1. Incorporating a company and an NGO that will host and obtain all licenses/permits relevant to the project.

1. Engaging rural poor people to track and gather rural and urban wastes (biomass) that are rich in fertilizer value within Edo.

2. Setting up strategic Feeder Centers and a Central Processing Center to recycle urban biodegradable wastes to proprietary hybrid fertilizers.

3. Engaging and training rural people to recycle these wastes themselves in the central processing center built in their community.

4. Partnering with local farmers and training them to use these homemade fertilizers with other improved farm inputs and methods to cultivate strategic food and cash crops.

5. Linking the rural farmers to the urban markets where increase in food price results in increase in their income.

6. Monitoring and growing the value chain through the Public Private People Partnership Agreement (PPPA) instrument. Evaluating the Food Nest model for eventual Scale-up and replication in other states and nations of the world.
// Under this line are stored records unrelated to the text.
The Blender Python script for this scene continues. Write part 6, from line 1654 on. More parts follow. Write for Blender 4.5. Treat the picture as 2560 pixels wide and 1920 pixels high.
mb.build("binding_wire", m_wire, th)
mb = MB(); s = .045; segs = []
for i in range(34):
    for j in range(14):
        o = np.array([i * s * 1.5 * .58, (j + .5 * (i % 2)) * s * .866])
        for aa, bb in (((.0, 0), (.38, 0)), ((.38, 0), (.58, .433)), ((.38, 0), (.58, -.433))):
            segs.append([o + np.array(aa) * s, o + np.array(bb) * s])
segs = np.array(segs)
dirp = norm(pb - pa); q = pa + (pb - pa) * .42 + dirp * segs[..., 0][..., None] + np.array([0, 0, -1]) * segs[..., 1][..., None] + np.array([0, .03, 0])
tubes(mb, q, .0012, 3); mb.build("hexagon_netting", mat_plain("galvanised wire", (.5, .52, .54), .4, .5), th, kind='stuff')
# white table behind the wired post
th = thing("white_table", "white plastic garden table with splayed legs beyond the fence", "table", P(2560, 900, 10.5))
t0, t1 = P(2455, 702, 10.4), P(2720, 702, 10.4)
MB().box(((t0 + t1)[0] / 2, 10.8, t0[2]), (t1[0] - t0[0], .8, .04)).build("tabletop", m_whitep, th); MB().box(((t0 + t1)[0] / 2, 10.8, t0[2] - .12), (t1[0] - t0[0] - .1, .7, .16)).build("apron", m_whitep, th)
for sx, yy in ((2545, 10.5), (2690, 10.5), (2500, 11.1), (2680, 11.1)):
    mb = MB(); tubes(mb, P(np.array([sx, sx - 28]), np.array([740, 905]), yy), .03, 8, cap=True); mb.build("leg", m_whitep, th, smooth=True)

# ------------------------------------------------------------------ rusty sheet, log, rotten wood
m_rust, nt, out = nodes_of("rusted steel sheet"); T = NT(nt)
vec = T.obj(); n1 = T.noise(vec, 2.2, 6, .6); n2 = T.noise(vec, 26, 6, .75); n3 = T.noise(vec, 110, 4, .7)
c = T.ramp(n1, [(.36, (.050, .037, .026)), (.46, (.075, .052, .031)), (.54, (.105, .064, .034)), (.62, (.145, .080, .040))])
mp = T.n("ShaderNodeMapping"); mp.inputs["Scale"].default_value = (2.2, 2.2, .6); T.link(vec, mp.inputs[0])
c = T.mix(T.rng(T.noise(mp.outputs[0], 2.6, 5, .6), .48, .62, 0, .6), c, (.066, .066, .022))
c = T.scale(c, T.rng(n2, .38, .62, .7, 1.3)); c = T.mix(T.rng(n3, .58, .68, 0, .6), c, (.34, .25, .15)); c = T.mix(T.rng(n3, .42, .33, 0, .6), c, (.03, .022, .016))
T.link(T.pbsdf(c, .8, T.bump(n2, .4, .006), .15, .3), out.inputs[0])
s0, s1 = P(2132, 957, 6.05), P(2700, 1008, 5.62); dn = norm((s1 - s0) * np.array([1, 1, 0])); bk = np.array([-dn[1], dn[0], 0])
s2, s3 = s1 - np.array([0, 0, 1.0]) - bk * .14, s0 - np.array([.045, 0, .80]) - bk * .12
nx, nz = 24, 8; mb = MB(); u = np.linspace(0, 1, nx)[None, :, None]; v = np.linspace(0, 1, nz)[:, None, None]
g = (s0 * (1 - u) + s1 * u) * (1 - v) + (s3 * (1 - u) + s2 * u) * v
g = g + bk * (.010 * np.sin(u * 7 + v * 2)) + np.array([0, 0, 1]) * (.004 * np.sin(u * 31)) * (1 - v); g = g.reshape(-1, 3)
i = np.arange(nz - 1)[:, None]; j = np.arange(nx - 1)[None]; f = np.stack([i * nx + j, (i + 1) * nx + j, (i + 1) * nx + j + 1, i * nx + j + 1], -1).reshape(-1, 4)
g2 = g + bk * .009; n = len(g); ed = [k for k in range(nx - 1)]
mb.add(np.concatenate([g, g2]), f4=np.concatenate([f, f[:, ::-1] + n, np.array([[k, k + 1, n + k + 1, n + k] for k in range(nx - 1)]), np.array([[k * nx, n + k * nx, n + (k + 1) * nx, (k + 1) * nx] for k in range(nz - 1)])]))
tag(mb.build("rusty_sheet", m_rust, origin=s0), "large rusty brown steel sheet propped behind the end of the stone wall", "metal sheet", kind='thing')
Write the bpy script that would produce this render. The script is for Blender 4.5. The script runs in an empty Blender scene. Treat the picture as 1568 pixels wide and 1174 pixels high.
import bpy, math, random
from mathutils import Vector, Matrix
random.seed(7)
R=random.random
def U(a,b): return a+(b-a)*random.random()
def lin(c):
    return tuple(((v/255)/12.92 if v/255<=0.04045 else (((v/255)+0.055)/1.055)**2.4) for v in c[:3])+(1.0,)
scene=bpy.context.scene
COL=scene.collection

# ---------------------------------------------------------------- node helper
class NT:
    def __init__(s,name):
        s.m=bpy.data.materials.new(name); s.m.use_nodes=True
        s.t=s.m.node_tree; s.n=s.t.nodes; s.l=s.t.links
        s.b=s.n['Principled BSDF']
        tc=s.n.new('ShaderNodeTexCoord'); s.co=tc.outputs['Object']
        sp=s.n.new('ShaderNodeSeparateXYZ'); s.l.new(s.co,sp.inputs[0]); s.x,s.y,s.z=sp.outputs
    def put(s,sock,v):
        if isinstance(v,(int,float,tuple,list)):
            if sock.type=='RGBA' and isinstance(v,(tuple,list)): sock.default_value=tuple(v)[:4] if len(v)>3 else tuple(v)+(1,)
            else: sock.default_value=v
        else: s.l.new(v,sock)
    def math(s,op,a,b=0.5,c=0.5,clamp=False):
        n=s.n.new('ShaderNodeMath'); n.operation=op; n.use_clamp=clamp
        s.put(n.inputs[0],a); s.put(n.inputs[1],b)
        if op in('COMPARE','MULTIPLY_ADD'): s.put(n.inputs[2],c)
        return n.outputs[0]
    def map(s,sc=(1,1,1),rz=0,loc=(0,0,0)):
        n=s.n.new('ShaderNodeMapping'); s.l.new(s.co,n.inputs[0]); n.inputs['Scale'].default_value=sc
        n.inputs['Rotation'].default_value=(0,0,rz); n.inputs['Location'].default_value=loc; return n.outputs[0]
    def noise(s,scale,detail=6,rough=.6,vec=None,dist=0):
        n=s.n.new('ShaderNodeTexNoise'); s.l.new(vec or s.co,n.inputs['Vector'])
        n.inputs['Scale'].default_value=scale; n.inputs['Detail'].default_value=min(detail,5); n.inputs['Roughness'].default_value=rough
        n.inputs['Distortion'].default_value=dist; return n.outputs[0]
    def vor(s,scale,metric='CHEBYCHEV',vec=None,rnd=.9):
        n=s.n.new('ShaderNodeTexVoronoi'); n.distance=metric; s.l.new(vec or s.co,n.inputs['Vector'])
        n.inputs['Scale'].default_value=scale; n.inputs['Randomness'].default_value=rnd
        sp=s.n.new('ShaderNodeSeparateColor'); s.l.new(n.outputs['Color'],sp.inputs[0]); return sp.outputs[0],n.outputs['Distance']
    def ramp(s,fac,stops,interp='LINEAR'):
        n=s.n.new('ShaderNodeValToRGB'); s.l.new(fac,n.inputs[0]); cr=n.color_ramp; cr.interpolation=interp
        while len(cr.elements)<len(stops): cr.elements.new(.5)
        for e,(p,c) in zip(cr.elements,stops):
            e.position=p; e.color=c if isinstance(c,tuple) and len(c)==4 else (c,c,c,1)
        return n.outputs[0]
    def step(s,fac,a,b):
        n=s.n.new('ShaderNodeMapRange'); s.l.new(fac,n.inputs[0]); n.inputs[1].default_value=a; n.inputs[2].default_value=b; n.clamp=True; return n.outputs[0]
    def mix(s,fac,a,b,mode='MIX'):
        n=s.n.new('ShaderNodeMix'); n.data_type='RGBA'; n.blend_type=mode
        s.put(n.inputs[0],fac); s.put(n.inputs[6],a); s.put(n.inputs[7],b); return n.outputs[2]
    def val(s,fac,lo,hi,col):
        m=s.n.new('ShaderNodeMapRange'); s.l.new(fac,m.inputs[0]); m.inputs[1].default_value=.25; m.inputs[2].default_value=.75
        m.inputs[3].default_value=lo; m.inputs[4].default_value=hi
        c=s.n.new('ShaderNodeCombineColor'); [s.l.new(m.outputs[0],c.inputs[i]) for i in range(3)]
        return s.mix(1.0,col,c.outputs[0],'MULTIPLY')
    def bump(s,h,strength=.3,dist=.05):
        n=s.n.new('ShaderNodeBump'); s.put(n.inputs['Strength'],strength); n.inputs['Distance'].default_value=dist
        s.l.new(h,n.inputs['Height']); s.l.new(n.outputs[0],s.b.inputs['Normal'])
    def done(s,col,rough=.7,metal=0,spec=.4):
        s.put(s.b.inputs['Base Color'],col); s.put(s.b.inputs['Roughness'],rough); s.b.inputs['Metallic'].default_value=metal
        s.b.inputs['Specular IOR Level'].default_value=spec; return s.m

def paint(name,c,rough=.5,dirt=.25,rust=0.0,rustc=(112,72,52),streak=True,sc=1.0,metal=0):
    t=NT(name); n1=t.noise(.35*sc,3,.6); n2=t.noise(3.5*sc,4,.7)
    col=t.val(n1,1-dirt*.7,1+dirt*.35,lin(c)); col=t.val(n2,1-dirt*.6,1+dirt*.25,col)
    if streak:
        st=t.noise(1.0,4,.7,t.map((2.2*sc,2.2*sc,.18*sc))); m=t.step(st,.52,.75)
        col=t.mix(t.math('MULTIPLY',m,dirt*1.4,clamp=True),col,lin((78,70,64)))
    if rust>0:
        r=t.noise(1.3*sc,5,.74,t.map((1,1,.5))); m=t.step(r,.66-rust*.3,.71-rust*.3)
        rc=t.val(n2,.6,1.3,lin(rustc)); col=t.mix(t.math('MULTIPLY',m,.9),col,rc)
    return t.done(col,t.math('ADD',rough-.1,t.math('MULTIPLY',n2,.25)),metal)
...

Budget and Progress Report

The building of the model Food Nest in Edo State Nigeria commenced in July 2011 and is expected to be completed in September 2012. The sum of Three Hundred and Eighty Three Thousand US Dollars was budget for the establishment of a Central Food Processing Center in a rural area, Thirty Six Feeder Centers in 36 rural communities and a Market Place at the urban center. Since inception One Hundred and Five Thousand US Dollars has been secured and Two Hundred and Seventy Seven Thousand US Dollars in needed to complete the model Food Nest. Please see attached files for details on budget, timings and projected employment and impact chart.

Conclusion

Building Food Nests is by far the surest way out of rural poverty and a definitive approach to mitigating urbanization, ensuring food security and guaranteeing environmental sustainability in developing countries. Time is now for this economic and green revolutionary initiative to be fully explioted for the betterment of the lot of rural people. We hereby solicit for your support and collaboration. Thank you.